Anyway I'm sorry to me for just agreeing yesterday without really thinking through and being authentic to me...even though I kind of I felt what I was saying was wrong for me at the time, but I just decided to find a way to agree, that was a mistake. It's a mistake I've made sometimes, because of high empathy and not always happy to disagree. I'm sorry to everyone else here is sort of you know reading all this stuff but it's important enough both to say so people know me authentically here but also is a lesson for me that I want to post this. Thanks!

Since you’re conducting an experiment, I’ll provide my feedback. Usually I’d downvote a simple comment talking about being first to post but you also provided a link to the previous discussion which I thought was worth upvoting.

Regarding the talk of downvotes, I’d usually downvote for all the classic reasons but you turned it into an experiment which will spark discussion, so that’s an extra reason to upvote.

I take my upvote/downvote powers very seriously. Or maybe a bit too seriously?

Edit: after making this comment I clicked and saw your post got no comments, so I must now consider it to be a “simple” comment with little value.

Hmmmm. I guess I’ll just take back my upvote but refrain from downvoting.

Hehe, thank you for the comprehensive thinking portrayal. I really like that. I also take the down/upvotes thing seriously. And when I first got the power really didn't want to use it to down people even if they were really mean or I really disagreed. I try to upvote people who add information or a good feeling, but I still rarely downvote. At first I rarely upvoted as well...but now a lot more.
Is this Intel’s PASemi moment or something entirely different?

Remember PASemi were the folks Apple bought that gave us the A series chips and made Apple the chip powerhouse it is today.

I think it's entirely different. Tower is a specialty foundry.
> manufactures integrated circuits using specialty process technologies, including SiGe, BiCMOS, SOI, mixed-signal and RFCMOS, CMOS image sensors, non-imaging sensors, power management, and non-volatile memory

Aren't these the kinds of technologies used to produce the kinds of chips that are in great shortage atm?

Or perhaps a better way of stating what I'm trying to say is... aren't these the kinds of technologies that could be used to produce chips that can replace those that are in great shortage atm?

Not as dependent on highly advanced lithography machinery from the likes of ASML, but not so ancient as those that have recently stopped churning out the same basic chips after 20-30 years.
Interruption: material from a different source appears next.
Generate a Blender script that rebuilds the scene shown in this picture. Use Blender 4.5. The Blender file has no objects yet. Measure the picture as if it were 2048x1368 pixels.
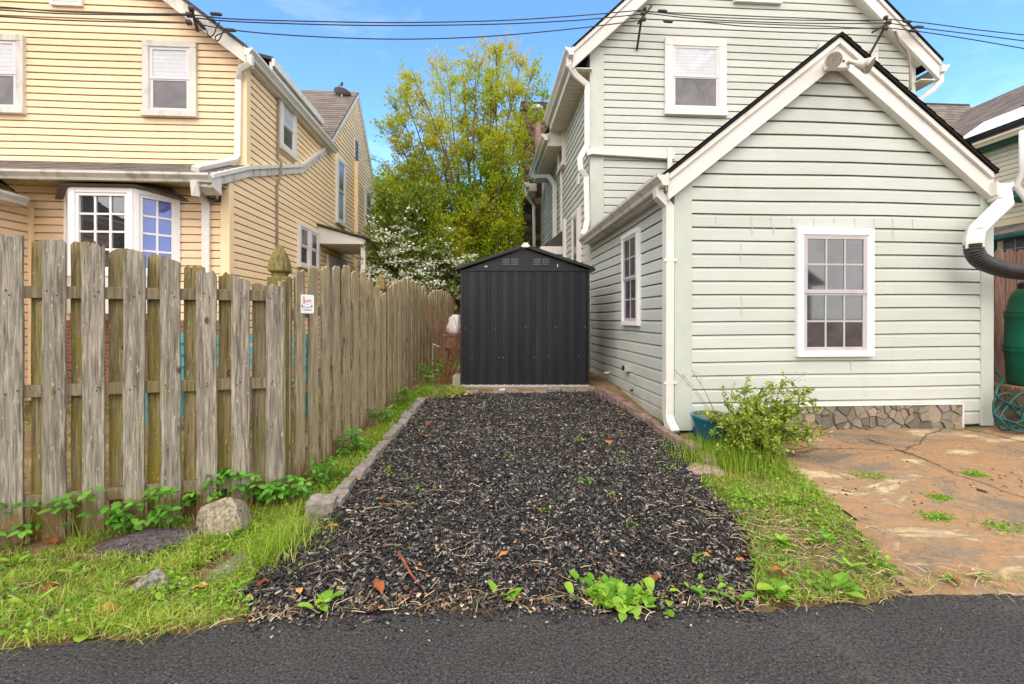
import bpy, bmesh, math, random
import numpy as np
from mathutils import Vector, Matrix
rng = np.random.default_rng(11)
R = random.Random(5)
scene = bpy.context.scene
COL = scene.collection
# ---------------------------------------------------------------- camera frame: camera stands at (0,0,HC) and looks along +Y
F, CX, HY, HC = 900.0, 1024.0, 636.0, 1.45
TH = math.atan(0.0633)
ct, st = math.cos(TH), math.sin(TH)
def lot(X, Y): return (ct*X + st*Y, -st*X + ct*Y)
def wld(u, v): return (ct*u - st*v, st*u + ct*v)
def U(px, py, u):
    dx = (px-CX)/F; t = u/(ct*dx + st); return t*(-st*dx + ct), HC + t*(HY-py)/F
def V(px, py, v):
    dx = (px-CX)/F; t = v/(-st*dx + ct); return t*(ct*dx + st), HC + t*(HY-py)/F
def W(px, py, Y): return Vector(((px-CX)/F*Y, Y, HC + (HY-py)/F*Y))
def gzp(P):   # ground height: a gentle rise from the alley, lower on the lawn side and along the side fence
    X, Y = P[:, 0], P[:, 1]; z = np.maximum(0.09*(Y-2.25), 0); z = np.where(z < 0.44, z, 0.44 + 0.05*(1-np.exp(-(z-0.44)*0.3)))
    sm = lambda t: np.clip(t, 0, 1)**2*(3-2*np.clip(t, 0, 1))
    return z - (0.075*sm((-1.22-X)/0.45)+0.03*sm((-1.7-X)/1.4))*sm((Y-2.15)/0.7)
def gz(X, Y): return float(gzp(np.array([[X, Y]], float))[0])
def G(px, py):
    dz = (HY-py)/F; dx = (px-CX)/F; Y = HC/-dz
    for _ in range(40): Y = 0.5*Y+0.5*(HC-gz(dx*Y, Y))/-dz
    return (dx*Y, Y)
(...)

Yes. On the investor call one of the points was that Intel's cash would allow tower to expand and modernize its old 150mm and 200mm fabs, and to expand PMIC production enough to be competitive in that market.
Intel will succeed as long as it isn’t grossly mismanaged simply because the US government needs them to succeed. I’m also surprised they don’t pressure Apple to start building fabs in the US as well considering they own the entire stack now.
Apple doesn't fab chips itself; those come from TSMC… who are building fabs in the US now.
I kind of expect Apple to start fabbing chips eventually.
I'd foresee Apple ordering chips from Intel Foundry Services' new US fabs before Apple actually building their own fabs. Although AFAIK, IFS fabs do not yet compete in the same nodes as TSMC.